* Begin *

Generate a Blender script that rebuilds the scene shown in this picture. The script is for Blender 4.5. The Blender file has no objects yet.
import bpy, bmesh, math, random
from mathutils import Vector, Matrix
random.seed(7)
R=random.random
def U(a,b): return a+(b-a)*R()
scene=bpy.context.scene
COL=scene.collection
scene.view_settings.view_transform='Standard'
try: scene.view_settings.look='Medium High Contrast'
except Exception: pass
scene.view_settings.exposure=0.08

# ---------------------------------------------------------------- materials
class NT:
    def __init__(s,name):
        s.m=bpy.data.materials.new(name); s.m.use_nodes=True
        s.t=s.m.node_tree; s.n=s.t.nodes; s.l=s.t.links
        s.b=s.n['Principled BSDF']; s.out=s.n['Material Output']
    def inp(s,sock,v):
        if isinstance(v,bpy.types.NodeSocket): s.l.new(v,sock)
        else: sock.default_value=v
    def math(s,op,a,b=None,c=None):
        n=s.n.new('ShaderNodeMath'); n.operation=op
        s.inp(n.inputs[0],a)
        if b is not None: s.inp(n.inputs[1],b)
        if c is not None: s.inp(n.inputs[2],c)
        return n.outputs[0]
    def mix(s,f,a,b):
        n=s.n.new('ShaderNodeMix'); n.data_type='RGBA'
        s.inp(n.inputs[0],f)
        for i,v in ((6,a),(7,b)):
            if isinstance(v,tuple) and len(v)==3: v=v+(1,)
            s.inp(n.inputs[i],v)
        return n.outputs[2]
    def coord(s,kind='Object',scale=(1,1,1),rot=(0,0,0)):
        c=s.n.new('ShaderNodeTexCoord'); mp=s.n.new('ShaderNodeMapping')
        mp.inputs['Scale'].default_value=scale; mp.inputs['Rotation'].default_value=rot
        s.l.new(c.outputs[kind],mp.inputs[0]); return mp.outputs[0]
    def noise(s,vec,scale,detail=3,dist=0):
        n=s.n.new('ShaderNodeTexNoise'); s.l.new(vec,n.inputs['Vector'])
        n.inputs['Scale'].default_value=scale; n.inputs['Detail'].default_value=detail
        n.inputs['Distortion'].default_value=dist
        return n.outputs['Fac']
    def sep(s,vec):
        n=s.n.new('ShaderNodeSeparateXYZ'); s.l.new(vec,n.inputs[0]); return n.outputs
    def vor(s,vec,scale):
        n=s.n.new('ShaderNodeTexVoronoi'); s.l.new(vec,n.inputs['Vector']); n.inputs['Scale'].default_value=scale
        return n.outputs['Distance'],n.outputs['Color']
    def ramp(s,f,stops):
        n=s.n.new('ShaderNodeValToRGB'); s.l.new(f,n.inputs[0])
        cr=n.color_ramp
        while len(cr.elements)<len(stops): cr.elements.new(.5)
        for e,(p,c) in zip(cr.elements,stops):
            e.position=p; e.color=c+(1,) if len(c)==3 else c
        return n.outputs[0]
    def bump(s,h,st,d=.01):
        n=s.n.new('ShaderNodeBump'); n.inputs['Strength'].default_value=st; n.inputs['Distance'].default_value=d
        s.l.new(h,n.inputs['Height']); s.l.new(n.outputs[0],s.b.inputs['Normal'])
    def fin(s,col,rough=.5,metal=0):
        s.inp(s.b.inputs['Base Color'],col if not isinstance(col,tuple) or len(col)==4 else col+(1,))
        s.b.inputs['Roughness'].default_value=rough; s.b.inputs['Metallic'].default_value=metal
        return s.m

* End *

## The problem
Output exactly the leading lines of the data, up to and including the line marked by "scene.view_settings.exposure=0.08".

## Response
Generate a Blender script that rebuilds the scene shown in this picture. The script is for Blender 4.5. The Blender file has no objects yet.
import bpy, bmesh, math, random
from mathutils import Vector, Matrix
random.seed(7)
R=random.random
def U(a,b): return a+(b-a)*R()
scene=bpy.context.scene
COL=scene.collection
scene.view_settings.view_transform='Standard'
try: scene.view_settings.look='Medium High Contrast'
except Exception: pass
scene.view_settings.exposure=0.08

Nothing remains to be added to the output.